Clothes were needed for the Long family as all wearing apparel was destroyed by either smoke, water, or fire. A kindly mother whose baby has grown up sent a freshly laundered layette for Mrs. Long's baby son, William Henry. Other friends donated similar gifts for the other Long children. Shirley Mae Warmouth, granddaughter of Mrs. Long, was dressed in a pink organdy dress with a turquoise blue velvet sash.
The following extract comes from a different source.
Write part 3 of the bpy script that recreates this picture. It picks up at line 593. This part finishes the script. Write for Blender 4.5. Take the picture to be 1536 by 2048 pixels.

One of Spaulding's latest poems, found in the briefcase which he clutched in his right hand when his body was found on the floor beside his desk after the fire had been extinguished, follows:

"I feel that some day I shall sing again.
That past this desert of unhappy days,
Beyond these mists of doubt and tears of rain
There will be waiting for me sunlit ways.
Old dreams die hard,
The breath of April still stirs me a little,
And I see far above the ramparts of the last long hill
The pallid gleaming of one friendly star.
No matter what may come,
I'm sure of this, that all the mangling fingers of despair
Can never take me from the certain bliss of siren music on the desert air.
Somewhere beyond this present hurricane is calm and peace
And I shall sing again."

~Dubuque Telegraph-Herald, Tuesday evening edition, January 24, 1939
~Cemetery is named Pleasant Grove, not Mt. Pleasant

_____ _____

The photo of the furniture store where the fire occurred was printed in the Dubuque Telegraph-Herald, Monday evening edition, January 23, 1939.

Photo caption:

An exterior view of the McTaggart-Flanders Furniture Store Building at McGregor is shown after the fire was extinguished and the bodies of the eight victims were removed. Thousands were attracted to McGregor Sunday to view the fire but on one, unless acting in an official capacity, was allowed entrance to the burned structure.